What’s changed? The SECURE Act instituted the following provisions, to name just a few:
- Eliminated the age 70½ limit for contributing to an IRA
- Delayed the required beginning date from age 70½ to 72 for distributions from retirement plans and IRAs
- Permitted penalty-free withdrawals of up to $5,000 from qualified retirement savings plans to help pay for childbirth or adoption expenses (with repayment permitted)
- Expanded allowable expenses for 529 savings plans to include up to $10,000 in lifetime student loan repayments for the beneficiary and $10,000 for each of the beneficiary’s siblings
- Eliminated the stretch IRA, allowing only 10 years of deferral
Perhaps the most significant of these changes is the death of the stretch IRA. Previously, individual beneficiaries could stretch out the withdrawal of their inherited retirement account in accordance with their life expectancy. Now, most beneficiaries must withdraw their inherited retirement account within 10 years of the original owner’s death.
What does it mean for your clients? Unless a beneficiary meets an exception (e.g., spouse, disabled, minor child, beneficiary less than 10 years younger than decedent), a change in course may be required. Here, two popular strategies have emerged:
1) Roth conversions may allow retirees to pay taxes on tax-deferred accounts at their lower tax rates and leave a tax-free account to beneficiaries who are in their high-earning years and would incur significant tax liabilities in depleting an inherited tax-deferred account over a 10-year period. An inherited Roth IRA would need to be fully distributed within 10 years of the death of the account owner; however, it would enjoy tax-free growth and withdrawals for the beneficiary during that time period.
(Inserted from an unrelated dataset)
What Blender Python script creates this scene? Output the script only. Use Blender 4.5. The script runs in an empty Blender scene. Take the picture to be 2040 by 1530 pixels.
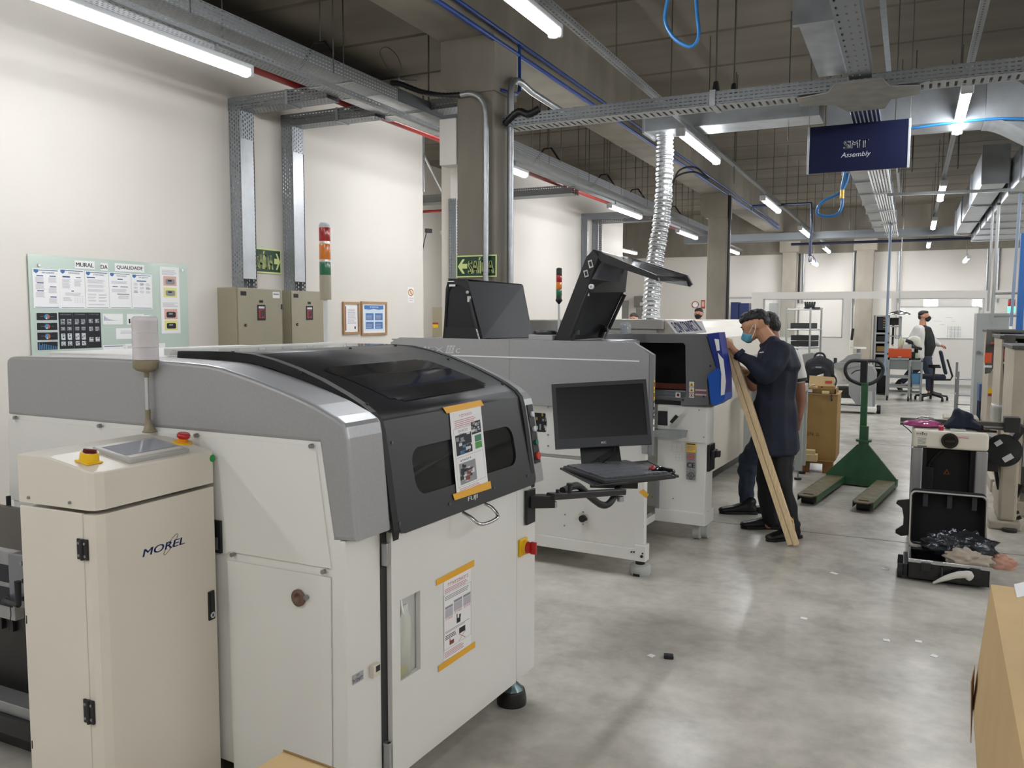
import bpy, bmesh, math, random
from mathutils import Vector, Matrix, noise
from mathutils.geometry import tessellate_polygon
random.seed(7)
SC = bpy.context.scene
COL = SC.collection
R = math.radians
# ------------------------------------------------------------------ camera
F = 1650.0; CAMH = 1.6
YAW, PIT, ROL = R(25.613), R(4.695), R(-0.1785)
_fw = Vector((-math.sin(YAW)*math.cos(PIT), math.cos(YAW)*math.cos(PIT), -math.sin(PIT)))
_rt = Vector((math.cos(YAW), math.sin(YAW), 0)); _dn = _fw.cross(_rt)
_c, _s = math.cos(ROL), math.sin(ROL)
CR = _c*_rt + _s*_dn; CD = -_s*_rt + _c*_dn; CF = _fw
CP = Vector((0, 0, CAMH))
cam = bpy.data.cameras.new('camera'); cam.sensor_width = 36; cam.lens = 36*F/2040
cam.clip_start = .05; cam.clip_end = 200
camo = bpy.data.objects.new('camera', cam); COL.objects.link(camo)
m = Matrix.Identity(4)
for i in range(3):
    m[i][0] = CR[i]; m[i][1] = -CD[i]; m[i][2] = -CF[i]; m[i][3] = CP[i]
camo.matrix_world = m
SC.camera = camo
# ------------------------------------------------------------------ world and exposure
w = bpy.data.worlds.new('world'); SC.world = w; w.use_nodes = True
w.node_tree.nodes['Background'].inputs[0].default_value = (.75, .8, .9, 1)
w.node_tree.nodes['Background'].inputs[1].default_value = .25
vs = SC.view_settings
SC.display_settings.display_device = 'sRGB'
vs.view_transform = 'Standard'; vs.look = 'None'; vs.gamma = 1; vs.use_curve_mapping = False
vs.exposure = 1.85
LAMP_E = 24.0      # emission of the luminaire diffusers
SC.cycles.max_bounces = 8; SC.cycles.diffuse_bounces = 5; SC.cycles.glossy_bounces = 4
SC.cycles.transparent_max_bounces = 24; SC.cycles.transmission_bounces = 6
SC.cycles.caustics_reflective = False; SC.cycles.caustics_refractive = False
SC.cycles.sample_clamp_indirect = 6
try: SC.cycles.use_denoising = True
except Exception: pass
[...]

2) The surviving spouse of a decedent can disclaim (refuse) a portion of an inherited IRA, so that it can pass to the contingent beneficiaries. That way, beneficiaries could enjoy two 10-year withdrawal periods:
- One for the portion disclaimed commencing on the death of the first spouse
- A second for the balance of the account commencing after the death of the surviving spouse
CARES Act: Tax benefits for the charitably inclined
The CARES Act contains many temporary provisions intended to stimulate the economy and help those affected by the crisis (e.g., direct payments to individuals, access to forgivable business loans, increased eligibility for unemployment benefits). But there are also provisions applicable to any taxpayer that can be taken advantage of in 2020.
What’s changed? For the 2020 tax year, taxpayers can take an above-the-line charitable deduction of up to $300 for certain charitable contributions. Although this deduction isn’t available for those who itemize their deductions, the CARES Act did make changes to certain tax limitations for those who itemize to incentivize larger gifts in 2020. For 2020, the deduction available on cash contributions to charitable organizations has increased from 60 percent of a taxpayer’s AGI to 100 percent. Taxpayers can carry donations over 100 percent of their AGI to future years.
What does it mean for your clients? For those clients who are charitably inclined, maximizing tax benefits of charitable contributions in 2020 is key. Just one word of warning: contributions to DAFs are not eligible for these tax benefits in 2020. So, be sure your clients verify they are contributing to an eligible charitable cause before writing the check.